I saw the negative remark about the development environment, I disagree! It took just a short time to get used to it... works great as far as I am concerned.

And for those that are using the BasicX, like I was, you can get started right away using the BasicX compatible mode. I got my program running quickly that way, and then it took a lot less time than I thought to use the advanced features of the native Zbasic mode.

There are also additional development boards that use the same Zbasic chips available from Oak Microsm so there is even more support from a second vendor.

Shortage of RAM was always a problem for me with BasicX devices. Much more available with Zbasic. How's 7.5K Bytes on the newest devices?

If the BX series does what you want, stay with it. In my opinion there is no comparison. The Zbasic devices even program faster!
Tom
-----Original Message-----
From: b... on behalf of David Sousa Mendes
Sent: Sat 10/27/2007 6:08 PM
To: b...
Cc:
Subject: Re: [BasicX] Is this the end, my friends?

Hello guys
As a contribution to the discussion, I'll say that I have used BX24 in professional applications with great success and that now I'm using it for educational purposes, following Chris Odom's book.
One of the things that keeps me linked to the BasicX is this forum... It helped me a lot in the development process and I SURE hope this forum will remain... Not only I clarified doubts about the bx24 as also about electronics, sensors, chips and related stuff .

David
----- Original Message -----
From: Tom Becker
To: b...
Sent: Saturday, October 27, 2007 4:45 PM
Subject: [BasicX] Is this the end, my friends?
There remain only a few days of the month but it looks like this is
the slowest month of activity in this group since the first few months
of its inception eight years ago (oddly, this month I've received more
private messages about BX-24 than have been posted here); perhaps this
is the age of modern processor, ah, maturity. Certainly not everyone
has moved to http://www.zbasic.net ; have they moved to other
architectures?

Truth be told, my current - now three-year - project started with
three BX-24s in it. It now has four processors, one of which remains
a BX-24, but its days are numbered as its demand approaches its
ability. Netmedia has talked of a new processor for some time,
apparently waiting for its compiler to be completed; that hasn't
happened so far, though, and as it has become necessary, I've adopted
ZBasic. Others?

Tom
Well, I don't mean to demean the BasicX product but I abandoned it
years ago. It was great for a one-off or hobbyist application I suppose

But for $10, I can buy an Atmel AVR with 4 times the RAM, 4 times the
EEPROM and 10 times the code space.

Sure, it's a tad more interfacing effort but you can do a hell of a
lot for the $40 saved over a BX-xx

Ken
Yes, ZBasic seems to have superceded the BX-24 in quality and
support.

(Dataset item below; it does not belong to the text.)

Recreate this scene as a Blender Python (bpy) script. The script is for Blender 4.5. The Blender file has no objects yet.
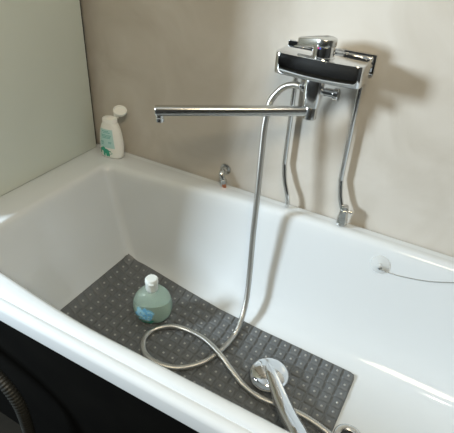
import bpy, bmesh, math, random
from mathutils import Vector, Matrix
random.seed(7)
S = bpy.context.scene
COL = S.collection
H = 0.60                                    # height of the tub rim above the floor

# ------------------------------------------------------------------ camera
yaw, pitch, roll = -0.472484, 0.591024, -0.0591816
fw = Vector((math.sin(yaw) * math.cos(pitch), math.cos(yaw) * math.cos(pitch), -math.sin(pitch)))
rt = Vector((math.cos(yaw), -math.sin(yaw), 0))
dn = fw.cross(rt)
r2 = rt * math.cos(roll) + dn * math.sin(roll)
d2 = -rt * math.sin(roll) + dn * math.cos(roll)
cam = bpy.data.objects.new('camera', bpy.data.cameras.new('camera'))
COL.objects.link(cam)
M = Matrix((r2, -d2, -fw)).transposed().to_4x4()
M.translation = Vector((1.11419, -1.16789, 0.749286 + H))
cam.matrix_world = M
cam.data.sensor_fit = 'HORIZONTAL'
cam.data.sensor_width = 36.0
cam.data.lens = 469.0 * 36.0 / 454.0
cam.data.clip_start = 0.02
S.camera = cam

# ------------------------------------------------------------------ world, lights, exposure
w = bpy.data.worlds.new('world'); S.world = w; w.use_nodes = True
w.node_tree.nodes['Background'].inputs[0].default_value = (0.55, 0.6, 0.65, 1)
w.node_tree.nodes['Background'].inputs[1].default_value = 0.3

def area(name, loc, target, sx, sy, power, color):
    l = bpy.data.lights.new(name, 'AREA'); l.shape = 'RECTANGLE'; l.size = sx; l.size_y = sy
    l.energy = power; l.color = color
    o = bpy.data.objects.new(name, l); COL.objects.link(o); o.location = loc
    o.rotation_euler = (Vector(target) - Vector(loc)).to_track_quat('-Z', 'Y').to_euler()
    return o
area('window_daylight', (-0.97, -1.56, 0.86 + H), (0.85, -0.2, 0.3 + H), 0.30, 0.44, 70, (0.80, 0.925, 1.0))
area('overhead_fill_light', (1.35, -1.55, 1.84 + H), (0.7, -0.3, 0.6), 0.75, 0.75, 33, (1.0, 0.84, 0.57))  # warm soft fill added overhead to lift the wall and panel, no fitting
area('tub_highlight_light', (1.55, -0.85, 1.87 + H), (1.3, -0.6, 0.6), 0.09, 0.09, 2.0, (1.0, 0.95, 0.85))  # small light added to give the tub's inner curve a bright spot

S.view_settings.view_transform = 'Standard'
S.view_settings.look = 'None'
S.view_settings.gamma = 1.0
S.view_settings.use_curve_mapping = False
S.view_settings.exposure = 0.09

# ------------------------------------------------------------------ helpers
def mat(name, color, rough=0.5, metal=0.0, **kw):
    m = bpy.data.materials.new(name); m.use_nodes = True
    b = m.node_tree.nodes['Principled BSDF']
    b.inputs['Base Color'].default_value = (*color, 1)
    b.inputs['Roughness'].default_value = rough
    b.inputs['Metallic'].default_value = metal
    for k, v in kw.items():
        b.inputs[k.replace('_', ' ')].default_value = v
    return m

def noise_mat(name, stops, scale, rough, detail=6, bump=0.0, distort=0.6, rough_var=0.0):
    m = mat(name, stops[0][1], rough); nt = m.node_tree; b = nt.nodes['Principled BSDF']
    tc = nt.nodes.new('ShaderNodeTexCoord')
    n = nt.nodes.new('ShaderNodeTexNoise'); n.inputs['Scale'].default_value = scale
    n.inputs['Detail'].default_value = detail; n.inputs['Distortion'].default_value = distort
    nt.links.new(tc.outputs['Object'], n.inputs['Vector'])
    r = nt.nodes.new('ShaderNodeValToRGB')
    r.color_ramp.elements[0].position = stops[0][0]; r.color_ramp.elements[0].color = (*stops[0][1], 1)
    r.color_ramp.elements[1].position = stops[-1][0]; r.color_ramp.elements[1].color = (*stops[-1][1], 1)
    for p, c in stops[1:-1]:
        e = r.color_ramp.elements.new(p); e.color = (*c, 1)
    nt.links.new(n.outputs['Fac'], r.inputs['Fac']); nt.links.new(r.outputs['Color'], b.inputs['Base Color'])
    if bump:
        bp = nt.nodes.new('ShaderNodeBump'); bp.inputs['Strength'].default_value = bump
        bp.inputs['Distance'].default_value = 0.01
        nt.links.new(n.outputs['Fac'], bp.inputs['Height']); nt.links.new(bp.outputs['Normal'], b.inputs['Normal'])
    return m

def link(name, bm, m, parent=None, smooth=True, angle=40):
    bmesh.ops.recalc_face_normals(bm, faces=bm.faces[:])
    me = bpy.data.meshes.new(name); bm.to_mesh(me); bm.free()
    if smooth:
        for p in me.polygons: p.use_smooth = True
        me.set_sharp_from_angle(angle=math.radians(angle))
    o = bpy.data.objects.new(name, me); COL.objects.link(o)
    if m: me.materials.append(m)
    if parent: o.parent = parent
    return o

def tag(o, label, cat, group=None):
    o['label'] = label; o['category'] = cat
    if group: o['group'] = group
    return o

def thing(name, label, cat, loc=(0, 0, 0), rotz=0.0, group=None):
    o = bpy.data.objects.new(name, None); COL.objects.link(o); o.empty_display_size = 0.05
    o.location = loc; o.rotation_euler = (0, 0, rotz)
    return tag(o, label, cat, group)

def structure(o):
    o['kind'] = 'structure'; return o

def add_box(bm, lo, hi, bevel=0.0, seg=2):
    lo = Vector(lo); hi = Vector(hi); c = (lo + hi) / 2; d = hi - lo
    t = bmesh.new(); bmesh.ops.create_cube(t, size=1.0)
    bmesh.ops.scale(t, vec=d, verts=t.verts); bmesh.ops.translate(t, vec=c, verts=t.verts)
    if bevel: bmesh.ops.bevel(t, geom=t.edges[:], offset=bevel, segments=seg, affect='EDGES', profile=0.6)
    me = bpy.data.meshes.new('tmp'); t.to_mesh(me); t.free(); bm.from_mesh(me); bpy.data.meshes.remove(me)
    return bm

def add_rings(bm, rings, cap0=True, cap1=True, closed_rings=True):
    vs = [[bm.verts.new(p) for p in r] for r in rings]
    n = len(vs[0])
    for a, b in zip(vs, vs[1:]):
        for i in range(n if closed_rings else n - 1):
            j = (i + 1) % n
            bm.faces.new((a[i], a[j], b[j], b[i]))
    if cap0: bm.faces.new(vs[0][::-1])
    if cap1: bm.faces.new(vs[-1])
    return vs

def frame_for(d):
    d = d.normalized()
    a = Vector((0, 0, 1)) if abs(d.z) < 0.9 else Vector((1, 0, 0))
    u = d.cross(a).normalized(); return u, d.cross(u).normalized()

def add_lathe(bm, origin, axis, profile, n=24, cap0=True, cap1=True):
    """profile: list of (distance along the axis, radius)"""
    o = Vector(origin); ax = Vector(axis).normalized(); u, v = frame_for(ax)
    rings = []
    for t, r in profile:
        rings.append([o + ax * t + (u * math.cos(2 * math.pi * k / n) + v * math.sin(2 * math.pi * k / n)) * r for k in range(n)])
    add_rings(bm, rings, cap0, cap1)
    return bm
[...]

The support is excellent and the product has so much more
in features and clarity. I now have 8 ZXs compared to two BX-24s,
two BX-35s, and a BX-01.

The ZBasic documentation is very clear and complete with only a few
errors (e.g.,440cps is a musical A note, not C) whilst Netmedia has
seemed unable to ever revise and correct errors and omissions in the
original documents.

Nonetheless, Netmedia keeps its full page ad inside the front cover
of Nuts & Volts, while ZBasic doesn't seem to be spending much on
advertising at all. So, they seem to be trying to remain relevant.

Of course, the Parallax Propeller offer a whole different experience
that includes video synthesis, keyboard and mouse direct interface,
and audio synthesis. Then there are Rabbit, Arduino, and more.

Currently I am enjoying using a DSTINIm400 for a complete 1Mbyte Ran
webservers.

Time marches on.
Correction, I just got the latest Nuts & Volts issue and Netmedia no
longer is advertising in the front inside cover.
> Nonetheless, Netmedia keeps its full page ad inside the front cover
> of Nuts & Volts, while ZBasic doesn't seem to be spending much on
> advertising at all. So, they seem to be trying to remain relevant.
>
This seems to be a classic case of the 'not keeping up with the times'
syndrome.

It really is a shame, as NetMedia paved the way for many basic based
micros. I've always felt as if the people behind the BasicX story had
day jobs to attend to, hence the sometimes lacking manner in which
they conducted their business.

Although I've outgrown it myself, I do still think that the BasicX
family is a good starting point for beginners.

-Don

--- In b..., "G. Kramer Herzog" wrote:
>
> Correction, I just got the latest Nuts & Volts issue and Netmedia no
> longer is advertising in the front inside cover.
> > Nonetheless, Netmedia keeps its full page ad inside the front cover
> > of Nuts & Volts, while ZBasic doesn't seem to be spending much on
> > advertising at all. So, they seem to be trying to remain relevant.